» Given data:
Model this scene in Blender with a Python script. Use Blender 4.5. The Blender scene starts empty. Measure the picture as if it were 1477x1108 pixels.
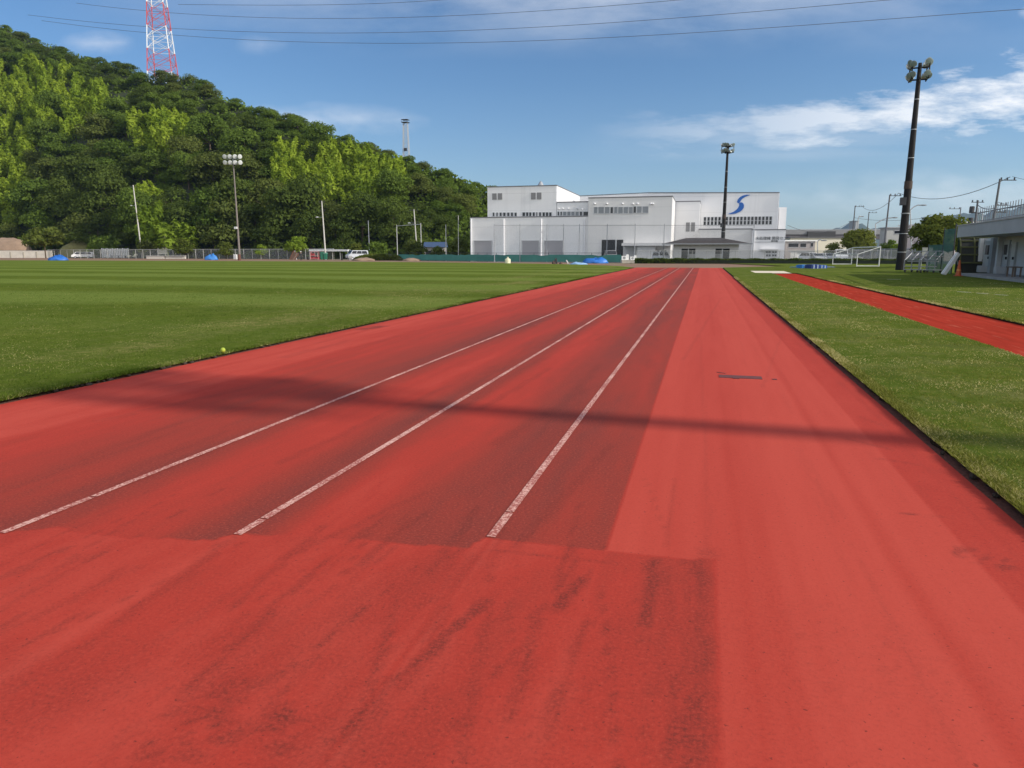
import bpy, bmesh, math, random
import numpy as np
from mathutils import Vector, Matrix, Euler
random.seed(7); RNG = np.random.default_rng(11)
sc = bpy.context.scene; COL = sc.collection
# ------------------------------------------------------------------ camera geometry (world x = across the track, y = along it)
FP = 1024.0; PITCH = math.atan(189/1024); CP, SP = math.cos(PITCH), math.sin(PITCH); EYE = 1.45
TH = math.atan(277.5/(FP/CP)); CT, ST = math.cos(TH), math.sin(TH)
def c2w(X, Y): return (X*CT - Y*ST, X*ST + Y*CT)
def ray(px, py):
    dx = (px-738.5)/FP; dy = (554-py)/FP
    X, Y, Z = dx, CP+dy*SP, -SP+dy*CP
    x, y = c2w(X, Y)
    return x, y, Z, Y
def g(px, py, z=0.0):                      # point of the ground seen there
    x, y, Z, Y = ray(px, py); t = (z-EYE)/Z; return Vector((x*t, y*t, z))
def hs(px, py, S):                         # point on the plane y = S
    x, y, Z, Y = ray(px, py); t = S/y; return Vector((x*t, S, EYE+Z*t))
def hd(px, py, D):                         # point at depth D ahead of the viewpoint
    x, y, Z, Y = ray(px, py); t = D/Y; return Vector((x*t, y*t, EYE+Z*t))
def depth(v): return -v[0]*ST + v[1]*CT
def hp(px, py, P, d):                      # point on the vertical plane through P along d
    x, y, Z, Y = ray(px, py); nx, ny = -d[1], d[0]
    t = (P[0]*nx+P[1]*ny)/(x*nx+y*ny); return Vector((x*t, y*t, EYE+Z*t))
# ------------------------------------------------------------------ materials
M = {}
def nt(name):
    m = bpy.data.materials.new(name); m.use_nodes = True
    n = m.node_tree; b = n.nodes['Principled BSDF']; return m, n, b
def N(n, t, **kw):
    k = n.nodes.new(t)
    for a, v in kw.items():
        if a.startswith('i_'): k.inputs[int(a[2:])].default_value = v
        else: setattr(k, a, v)
    return k
def math_(n, op, a, b=None, c=None, clamp=False):
    k = n.nodes.new('ShaderNodeMath'); k.operation = op; k.use_clamp = clamp
    for i, v in enumerate((a, b, c)):
        if v is None: continue
        if isinstance(v, (int, float)): k.inputs[i].default_value = v
        else: n.links.new(v, k.inputs[i])
    return k.outputs[0]
def mixc(n, f, a, b, mode='MIX'):
    k = n.nodes.new('ShaderNodeMix'); k.data_type = 'RGBA'; k.blend_type = mode
    for i, v in ((0, f), (6, a), (7, b)):
        if isinstance(v, (int, float)): k.inputs[i].default_value = v
        elif isinstance(v, tuple): k.inputs[i].default_value = (*v[:3], 1)
        else: n.links.new(v, k.inputs[i])
    return k.outputs[2]
def noise(n, vec, scale, detail=4, rough=.55):
    k = n.nodes.new('ShaderNodeTexNoise'); k.inputs['Scale'].default_value = scale
    k.inputs['Detail'].default_value = detail; k.inputs['Roughness'].default_value = rough
    if vec is not None: n.links.new(vec, k.inputs['Vector'])
    return k.outputs['Fac']
def ramp(n, f, lo, hi):
    return math_(n, 'MULTIPLY_ADD', f, 1/(hi-lo), -lo/(hi-lo), True)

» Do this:
Leave the images out and output the remaining material exactly as it stands.

» Response to the task:
Model this scene in Blender with a Python script. Use Blender 4.5. The Blender scene starts empty. Measure the picture as if it were 1477x1108 pixels.
import bpy, bmesh, math, random
import numpy as np
from mathutils import Vector, Matrix, Euler
random.seed(7); RNG = np.random.default_rng(11)
sc = bpy.context.scene; COL = sc.collection
# ------------------------------------------------------------------ camera geometry (world x = across the track, y = along it)
FP = 1024.0; PITCH = math.atan(189/1024); CP, SP = math.cos(PITCH), math.sin(PITCH); EYE = 1.45
TH = math.atan(277.5/(FP/CP)); CT, ST = math.cos(TH), math.sin(TH)
def c2w(X, Y): return (X*CT - Y*ST, X*ST + Y*CT)
def ray(px, py):
    dx = (px-738.5)/FP; dy = (554-py)/FP
    X, Y, Z = dx, CP+dy*SP, -SP+dy*CP
    x, y = c2w(X, Y)
    return x, y, Z, Y
def g(px, py, z=0.0):                      # point of the ground seen there
    x, y, Z, Y = ray(px, py); t = (z-EYE)/Z; return Vector((x*t, y*t, z))
def hs(px, py, S):                         # point on the plane y = S
    x, y, Z, Y = ray(px, py); t = S/y; return Vector((x*t, S, EYE+Z*t))
def hd(px, py, D):                         # point at depth D ahead of the viewpoint
    x, y, Z, Y = ray(px, py); t = D/Y; return Vector((x*t, y*t, EYE+Z*t))
def depth(v): return -v[0]*ST + v[1]*CT
def hp(px, py, P, d):                      # point on the vertical plane through P along d
    x, y, Z, Y = ray(px, py); nx, ny = -d[1], d[0]
    t = (P[0]*nx+P[1]*ny)/(x*nx+y*ny); return Vector((x*t, y*t, EYE+Z*t))
# ------------------------------------------------------------------ materials
M = {}
def nt(name):
    m = bpy.data.materials.new(name); m.use_nodes = True
    n = m.node_tree; b = n.nodes['Principled BSDF']; return m, n, b
def N(n, t, **kw):
    k = n.nodes.new(t)
    for a, v in kw.items():
        if a.startswith('i_'): k.inputs[int(a[2:])].default_value = v
        else: setattr(k, a, v)
    return k
def math_(n, op, a, b=None, c=None, clamp=False):
    k = n.nodes.new('ShaderNodeMath'); k.operation = op; k.use_clamp = clamp
    for i, v in enumerate((a, b, c)):
        if v is None: continue
        if isinstance(v, (int, float)): k.inputs[i].default_value = v
        else: n.links.new(v, k.inputs[i])
    return k.outputs[0]
def mixc(n, f, a, b, mode='MIX'):
    k = n.nodes.new('ShaderNodeMix'); k.data_type = 'RGBA'; k.blend_type = mode
    for i, v in ((0, f), (6, a), (7, b)):
        if isinstance(v, (int, float)): k.inputs[i].default_value = v
        elif isinstance(v, tuple): k.inputs[i].default_value = (*v[:3], 1)
        else: n.links.new(v, k.inputs[i])
    return k.outputs[2]
def noise(n, vec, scale, detail=4, rough=.55):
    k = n.nodes.new('ShaderNodeTexNoise'); k.inputs['Scale'].default_value = scale
    k.inputs['Detail'].default_value = detail; k.inputs['Roughness'].default_value = rough
    if vec is not None: n.links.new(vec, k.inputs['Vector'])
    return k.outputs['Fac']
def ramp(n, f, lo, hi):
    return math_(n, 'MULTIPLY_ADD', f, 1/(hi-lo), -lo/(hi-lo), True)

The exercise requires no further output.